- Instruction
Return only the lines from the top of the material through the line marked by "bd=.01, fine=60, fam=.8)", unaltered.

- Supplied material

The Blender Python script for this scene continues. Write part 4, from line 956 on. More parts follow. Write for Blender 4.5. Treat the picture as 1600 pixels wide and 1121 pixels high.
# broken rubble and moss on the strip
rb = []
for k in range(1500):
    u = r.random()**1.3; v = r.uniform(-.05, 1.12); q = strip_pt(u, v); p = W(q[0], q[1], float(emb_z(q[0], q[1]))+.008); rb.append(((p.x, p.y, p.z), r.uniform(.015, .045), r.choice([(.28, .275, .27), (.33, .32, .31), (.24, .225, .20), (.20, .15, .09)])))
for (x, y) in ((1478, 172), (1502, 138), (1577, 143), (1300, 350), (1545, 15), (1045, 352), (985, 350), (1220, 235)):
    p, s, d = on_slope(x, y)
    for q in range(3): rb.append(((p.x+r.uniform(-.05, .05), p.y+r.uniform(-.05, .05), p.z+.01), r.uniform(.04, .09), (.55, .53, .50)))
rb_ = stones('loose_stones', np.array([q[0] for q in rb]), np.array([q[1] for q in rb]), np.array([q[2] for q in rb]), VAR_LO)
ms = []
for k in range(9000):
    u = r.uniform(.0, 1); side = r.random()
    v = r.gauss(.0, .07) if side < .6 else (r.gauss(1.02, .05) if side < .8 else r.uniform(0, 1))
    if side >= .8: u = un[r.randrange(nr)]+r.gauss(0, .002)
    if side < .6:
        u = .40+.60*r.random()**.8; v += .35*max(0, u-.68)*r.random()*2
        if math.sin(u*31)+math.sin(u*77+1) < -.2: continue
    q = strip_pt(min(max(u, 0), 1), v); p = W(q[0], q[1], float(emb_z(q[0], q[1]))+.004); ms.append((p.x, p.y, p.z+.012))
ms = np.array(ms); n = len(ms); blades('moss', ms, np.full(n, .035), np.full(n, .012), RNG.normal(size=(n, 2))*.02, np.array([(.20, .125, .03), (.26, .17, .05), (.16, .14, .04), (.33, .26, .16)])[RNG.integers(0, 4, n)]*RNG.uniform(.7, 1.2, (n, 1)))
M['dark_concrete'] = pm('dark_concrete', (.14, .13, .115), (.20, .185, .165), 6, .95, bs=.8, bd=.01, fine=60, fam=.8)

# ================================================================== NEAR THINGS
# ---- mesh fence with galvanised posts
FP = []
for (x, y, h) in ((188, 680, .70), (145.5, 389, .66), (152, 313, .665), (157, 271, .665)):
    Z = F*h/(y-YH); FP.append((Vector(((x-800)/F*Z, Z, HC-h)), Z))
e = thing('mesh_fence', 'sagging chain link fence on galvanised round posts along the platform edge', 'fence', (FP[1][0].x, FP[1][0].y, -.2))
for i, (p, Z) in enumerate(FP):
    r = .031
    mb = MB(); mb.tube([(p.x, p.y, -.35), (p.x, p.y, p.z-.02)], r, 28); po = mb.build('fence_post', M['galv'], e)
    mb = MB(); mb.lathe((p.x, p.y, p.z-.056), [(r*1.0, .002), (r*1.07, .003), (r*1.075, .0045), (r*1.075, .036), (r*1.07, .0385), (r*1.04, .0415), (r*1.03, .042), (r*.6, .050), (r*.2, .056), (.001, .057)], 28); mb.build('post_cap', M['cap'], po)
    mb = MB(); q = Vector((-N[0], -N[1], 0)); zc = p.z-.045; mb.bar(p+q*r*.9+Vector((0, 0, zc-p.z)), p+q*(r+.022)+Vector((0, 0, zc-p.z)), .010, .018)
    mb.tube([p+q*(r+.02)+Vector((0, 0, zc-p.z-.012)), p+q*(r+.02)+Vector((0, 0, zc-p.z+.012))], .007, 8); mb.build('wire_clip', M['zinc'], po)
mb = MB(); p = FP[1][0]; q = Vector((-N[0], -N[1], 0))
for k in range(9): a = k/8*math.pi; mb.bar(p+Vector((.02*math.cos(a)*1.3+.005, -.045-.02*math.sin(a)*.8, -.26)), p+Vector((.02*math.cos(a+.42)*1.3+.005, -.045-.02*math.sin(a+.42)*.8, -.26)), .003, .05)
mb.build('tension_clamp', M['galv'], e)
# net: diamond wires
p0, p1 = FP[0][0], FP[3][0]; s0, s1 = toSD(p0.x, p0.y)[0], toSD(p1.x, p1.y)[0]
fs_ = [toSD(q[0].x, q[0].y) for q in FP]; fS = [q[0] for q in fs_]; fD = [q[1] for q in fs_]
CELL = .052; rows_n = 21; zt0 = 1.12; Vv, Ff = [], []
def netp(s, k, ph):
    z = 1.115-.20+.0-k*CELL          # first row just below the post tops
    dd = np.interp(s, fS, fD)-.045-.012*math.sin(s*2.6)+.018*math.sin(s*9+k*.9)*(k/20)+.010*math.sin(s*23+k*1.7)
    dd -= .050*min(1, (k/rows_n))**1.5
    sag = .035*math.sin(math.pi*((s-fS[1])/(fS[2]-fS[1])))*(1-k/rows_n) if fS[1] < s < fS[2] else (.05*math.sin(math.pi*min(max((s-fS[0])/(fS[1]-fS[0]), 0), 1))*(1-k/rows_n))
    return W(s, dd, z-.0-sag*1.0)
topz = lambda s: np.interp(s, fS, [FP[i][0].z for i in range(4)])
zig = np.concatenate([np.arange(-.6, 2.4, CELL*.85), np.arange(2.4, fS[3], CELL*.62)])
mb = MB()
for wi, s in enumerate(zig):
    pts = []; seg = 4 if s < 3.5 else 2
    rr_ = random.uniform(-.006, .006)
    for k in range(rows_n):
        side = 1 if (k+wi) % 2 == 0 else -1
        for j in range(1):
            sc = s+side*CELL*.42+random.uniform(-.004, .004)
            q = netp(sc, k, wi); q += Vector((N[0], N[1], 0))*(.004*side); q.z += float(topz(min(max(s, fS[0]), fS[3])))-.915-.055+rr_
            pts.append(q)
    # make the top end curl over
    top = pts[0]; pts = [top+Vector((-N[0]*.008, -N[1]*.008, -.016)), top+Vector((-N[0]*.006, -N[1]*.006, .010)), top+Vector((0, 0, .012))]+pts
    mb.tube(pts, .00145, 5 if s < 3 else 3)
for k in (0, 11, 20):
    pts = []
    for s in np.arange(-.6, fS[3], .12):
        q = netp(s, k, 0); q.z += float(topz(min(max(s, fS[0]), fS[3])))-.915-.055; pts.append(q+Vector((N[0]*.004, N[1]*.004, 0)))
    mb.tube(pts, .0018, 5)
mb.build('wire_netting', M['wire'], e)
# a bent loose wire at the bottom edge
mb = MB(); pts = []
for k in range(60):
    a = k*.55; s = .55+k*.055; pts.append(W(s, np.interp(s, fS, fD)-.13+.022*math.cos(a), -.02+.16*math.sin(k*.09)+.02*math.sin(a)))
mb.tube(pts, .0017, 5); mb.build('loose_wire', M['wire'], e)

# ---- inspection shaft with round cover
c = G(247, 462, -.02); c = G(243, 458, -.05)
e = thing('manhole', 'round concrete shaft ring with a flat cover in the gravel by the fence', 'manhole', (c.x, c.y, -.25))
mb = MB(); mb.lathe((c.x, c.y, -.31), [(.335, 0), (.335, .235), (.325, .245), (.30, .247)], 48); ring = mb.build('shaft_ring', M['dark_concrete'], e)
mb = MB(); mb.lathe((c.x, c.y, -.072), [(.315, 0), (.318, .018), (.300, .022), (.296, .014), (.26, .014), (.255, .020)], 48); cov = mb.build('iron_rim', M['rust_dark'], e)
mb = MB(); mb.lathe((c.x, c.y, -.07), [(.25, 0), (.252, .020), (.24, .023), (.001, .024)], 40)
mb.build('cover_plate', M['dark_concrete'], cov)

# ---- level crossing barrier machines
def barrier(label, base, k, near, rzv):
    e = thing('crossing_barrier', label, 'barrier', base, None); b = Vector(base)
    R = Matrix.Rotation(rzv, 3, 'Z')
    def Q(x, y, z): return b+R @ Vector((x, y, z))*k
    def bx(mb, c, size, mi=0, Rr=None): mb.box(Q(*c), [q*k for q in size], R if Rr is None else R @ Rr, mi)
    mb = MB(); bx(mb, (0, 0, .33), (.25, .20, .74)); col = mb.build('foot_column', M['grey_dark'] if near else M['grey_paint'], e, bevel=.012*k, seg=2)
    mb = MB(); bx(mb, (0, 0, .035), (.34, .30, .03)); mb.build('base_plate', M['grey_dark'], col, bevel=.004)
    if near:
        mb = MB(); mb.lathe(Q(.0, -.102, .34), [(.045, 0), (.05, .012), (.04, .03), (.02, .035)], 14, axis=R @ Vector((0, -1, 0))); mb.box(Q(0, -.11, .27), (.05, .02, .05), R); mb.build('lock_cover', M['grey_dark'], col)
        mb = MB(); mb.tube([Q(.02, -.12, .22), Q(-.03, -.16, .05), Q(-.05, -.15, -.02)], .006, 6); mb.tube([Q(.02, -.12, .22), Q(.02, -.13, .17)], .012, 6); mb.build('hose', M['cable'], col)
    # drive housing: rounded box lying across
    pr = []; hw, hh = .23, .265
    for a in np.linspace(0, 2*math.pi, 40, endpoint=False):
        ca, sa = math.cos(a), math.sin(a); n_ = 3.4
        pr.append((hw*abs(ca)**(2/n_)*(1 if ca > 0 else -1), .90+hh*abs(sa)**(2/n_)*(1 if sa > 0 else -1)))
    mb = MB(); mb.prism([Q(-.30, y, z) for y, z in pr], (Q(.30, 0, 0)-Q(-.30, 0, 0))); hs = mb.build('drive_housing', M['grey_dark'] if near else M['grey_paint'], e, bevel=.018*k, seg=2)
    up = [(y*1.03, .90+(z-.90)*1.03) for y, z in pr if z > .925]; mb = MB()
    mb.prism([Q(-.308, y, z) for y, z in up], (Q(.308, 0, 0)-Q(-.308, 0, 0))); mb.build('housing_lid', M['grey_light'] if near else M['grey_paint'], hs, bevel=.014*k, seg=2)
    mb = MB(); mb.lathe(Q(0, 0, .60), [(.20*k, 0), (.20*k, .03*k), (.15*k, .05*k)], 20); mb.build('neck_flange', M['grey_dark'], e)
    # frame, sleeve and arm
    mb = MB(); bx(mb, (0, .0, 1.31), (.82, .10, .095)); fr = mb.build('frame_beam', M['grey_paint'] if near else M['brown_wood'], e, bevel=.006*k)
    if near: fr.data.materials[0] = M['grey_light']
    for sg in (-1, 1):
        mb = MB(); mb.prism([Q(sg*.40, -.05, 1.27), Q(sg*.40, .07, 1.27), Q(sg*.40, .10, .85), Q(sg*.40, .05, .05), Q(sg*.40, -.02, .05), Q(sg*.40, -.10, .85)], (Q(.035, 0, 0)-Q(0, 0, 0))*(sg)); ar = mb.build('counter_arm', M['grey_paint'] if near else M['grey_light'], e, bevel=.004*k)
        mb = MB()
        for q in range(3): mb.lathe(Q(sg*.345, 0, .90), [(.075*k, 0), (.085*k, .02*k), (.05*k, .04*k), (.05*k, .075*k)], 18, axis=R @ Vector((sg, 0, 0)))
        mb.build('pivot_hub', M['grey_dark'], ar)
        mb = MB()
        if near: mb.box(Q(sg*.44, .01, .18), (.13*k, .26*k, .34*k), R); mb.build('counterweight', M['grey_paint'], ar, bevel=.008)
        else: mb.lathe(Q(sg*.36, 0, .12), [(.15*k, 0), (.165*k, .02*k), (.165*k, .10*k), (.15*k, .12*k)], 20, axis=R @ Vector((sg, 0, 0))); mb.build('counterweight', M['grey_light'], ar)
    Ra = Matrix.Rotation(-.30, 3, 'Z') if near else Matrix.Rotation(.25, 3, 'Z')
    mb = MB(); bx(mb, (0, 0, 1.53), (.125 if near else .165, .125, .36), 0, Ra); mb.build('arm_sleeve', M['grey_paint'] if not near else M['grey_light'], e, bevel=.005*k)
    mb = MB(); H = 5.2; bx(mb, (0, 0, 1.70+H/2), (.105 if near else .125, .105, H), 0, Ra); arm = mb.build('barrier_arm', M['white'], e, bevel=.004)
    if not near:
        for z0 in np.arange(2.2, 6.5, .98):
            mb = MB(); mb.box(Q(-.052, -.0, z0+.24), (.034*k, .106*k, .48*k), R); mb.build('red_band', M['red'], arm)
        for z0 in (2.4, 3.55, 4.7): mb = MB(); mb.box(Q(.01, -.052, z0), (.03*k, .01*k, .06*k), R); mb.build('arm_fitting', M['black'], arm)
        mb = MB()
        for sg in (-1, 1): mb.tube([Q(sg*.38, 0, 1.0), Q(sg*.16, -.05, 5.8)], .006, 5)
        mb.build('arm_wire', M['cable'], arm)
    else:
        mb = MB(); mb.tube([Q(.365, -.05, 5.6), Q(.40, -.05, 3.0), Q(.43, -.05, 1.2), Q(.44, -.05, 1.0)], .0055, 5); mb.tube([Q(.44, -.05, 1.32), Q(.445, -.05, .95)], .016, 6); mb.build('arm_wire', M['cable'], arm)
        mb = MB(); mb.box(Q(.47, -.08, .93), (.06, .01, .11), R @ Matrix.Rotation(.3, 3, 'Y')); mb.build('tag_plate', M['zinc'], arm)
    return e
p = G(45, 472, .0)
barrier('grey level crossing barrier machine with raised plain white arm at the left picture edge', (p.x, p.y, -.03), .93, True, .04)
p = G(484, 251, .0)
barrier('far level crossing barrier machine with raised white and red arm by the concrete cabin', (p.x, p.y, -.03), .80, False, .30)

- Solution
The Blender Python script for this scene continues. Write part 4, from line 956 on. More parts follow. Write for Blender 4.5. Treat the picture as 1600 pixels wide and 1121 pixels high.
# broken rubble and moss on the strip
rb = []
for k in range(1500):
    u = r.random()**1.3; v = r.uniform(-.05, 1.12); q = strip_pt(u, v); p = W(q[0], q[1], float(emb_z(q[0], q[1]))+.008); rb.append(((p.x, p.y, p.z), r.uniform(.015, .045), r.choice([(.28, .275, .27), (.33, .32, .31), (.24, .225, .20), (.20, .15, .09)])))
for (x, y) in ((1478, 172), (1502, 138), (1577, 143), (1300, 350), (1545, 15), (1045, 352), (985, 350), (1220, 235)):
    p, s, d = on_slope(x, y)
    for q in range(3): rb.append(((p.x+r.uniform(-.05, .05), p.y+r.uniform(-.05, .05), p.z+.01), r.uniform(.04, .09), (.55, .53, .50)))
rb_ = stones('loose_stones', np.array([q[0] for q in rb]), np.array([q[1] for q in rb]), np.array([q[2] for q in rb]), VAR_LO)
ms = []
for k in range(9000):
    u = r.uniform(.0, 1); side = r.random()
    v = r.gauss(.0, .07) if side < .6 else (r.gauss(1.02, .05) if side < .8 else r.uniform(0, 1))
    if side >= .8: u = un[r.randrange(nr)]+r.gauss(0, .002)
    if side < .6:
        u = .40+.60*r.random()**.8; v += .35*max(0, u-.68)*r.random()*2
        if math.sin(u*31)+math.sin(u*77+1) < -.2: continue
    q = strip_pt(min(max(u, 0), 1), v); p = W(q[0], q[1], float(emb_z(q[0], q[1]))+.004); ms.append((p.x, p.y, p.z+.012))
ms = np.array(ms); n = len(ms); blades('moss', ms, np.full(n, .035), np.full(n, .012), RNG.normal(size=(n, 2))*.02, np.array([(.20, .125, .03), (.26, .17, .05), (.16, .14, .04), (.33, .26, .16)])[RNG.integers(0, 4, n)]*RNG.uniform(.7, 1.2, (n, 1)))
M['dark_concrete'] = pm('dark_concrete', (.14, .13, .115), (.20, .185, .165), 6, .95, bs=.8, bd=.01, fine=60, fam=.8)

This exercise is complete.